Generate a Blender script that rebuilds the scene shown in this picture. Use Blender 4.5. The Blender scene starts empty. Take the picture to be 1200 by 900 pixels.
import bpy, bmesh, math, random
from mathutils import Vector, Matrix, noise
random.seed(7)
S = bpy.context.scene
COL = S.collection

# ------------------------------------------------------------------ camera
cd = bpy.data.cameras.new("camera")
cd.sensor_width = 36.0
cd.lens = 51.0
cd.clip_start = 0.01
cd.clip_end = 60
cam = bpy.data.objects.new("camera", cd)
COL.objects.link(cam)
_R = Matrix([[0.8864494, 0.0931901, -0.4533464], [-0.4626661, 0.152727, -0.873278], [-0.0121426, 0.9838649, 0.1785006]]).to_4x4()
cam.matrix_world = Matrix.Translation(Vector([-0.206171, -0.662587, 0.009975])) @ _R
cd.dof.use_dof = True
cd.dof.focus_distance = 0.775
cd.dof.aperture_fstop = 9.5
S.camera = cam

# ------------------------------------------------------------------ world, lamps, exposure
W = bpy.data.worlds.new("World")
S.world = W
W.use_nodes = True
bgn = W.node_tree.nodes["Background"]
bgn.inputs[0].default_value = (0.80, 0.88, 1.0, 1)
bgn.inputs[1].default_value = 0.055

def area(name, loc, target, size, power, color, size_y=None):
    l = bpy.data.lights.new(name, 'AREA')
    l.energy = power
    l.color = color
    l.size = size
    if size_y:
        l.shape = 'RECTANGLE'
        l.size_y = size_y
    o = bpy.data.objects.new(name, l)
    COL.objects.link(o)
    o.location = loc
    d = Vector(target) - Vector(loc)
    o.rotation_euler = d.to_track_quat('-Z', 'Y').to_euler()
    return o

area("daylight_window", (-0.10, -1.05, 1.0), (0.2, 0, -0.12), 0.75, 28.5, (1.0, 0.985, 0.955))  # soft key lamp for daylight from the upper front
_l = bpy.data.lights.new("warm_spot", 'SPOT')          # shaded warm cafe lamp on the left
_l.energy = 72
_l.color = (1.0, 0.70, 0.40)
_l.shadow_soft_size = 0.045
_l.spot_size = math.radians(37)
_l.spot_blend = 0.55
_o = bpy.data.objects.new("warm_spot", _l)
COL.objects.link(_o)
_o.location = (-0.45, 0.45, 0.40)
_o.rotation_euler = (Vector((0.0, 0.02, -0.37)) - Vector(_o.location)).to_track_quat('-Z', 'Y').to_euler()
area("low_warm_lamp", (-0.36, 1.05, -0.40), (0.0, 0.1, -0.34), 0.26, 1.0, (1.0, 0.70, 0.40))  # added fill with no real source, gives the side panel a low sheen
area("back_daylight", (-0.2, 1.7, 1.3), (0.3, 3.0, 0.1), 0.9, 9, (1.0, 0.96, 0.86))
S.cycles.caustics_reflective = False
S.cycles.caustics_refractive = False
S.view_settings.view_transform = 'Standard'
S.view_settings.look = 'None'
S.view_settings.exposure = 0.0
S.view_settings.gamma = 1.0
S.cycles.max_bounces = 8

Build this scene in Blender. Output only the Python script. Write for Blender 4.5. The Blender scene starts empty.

**Required task:**
Only lines with the word "this" are wanted, so copy each one from the records.

**The reply:**
Generate a Blender script that rebuilds the scene shown in this picture. Use Blender 4.5. The Blender scene starts empty. Take the picture to be 1200 by 900 pixels.
Build this scene in Blender. Output only the Python script. Write for Blender 4.5. The Blender scene starts empty.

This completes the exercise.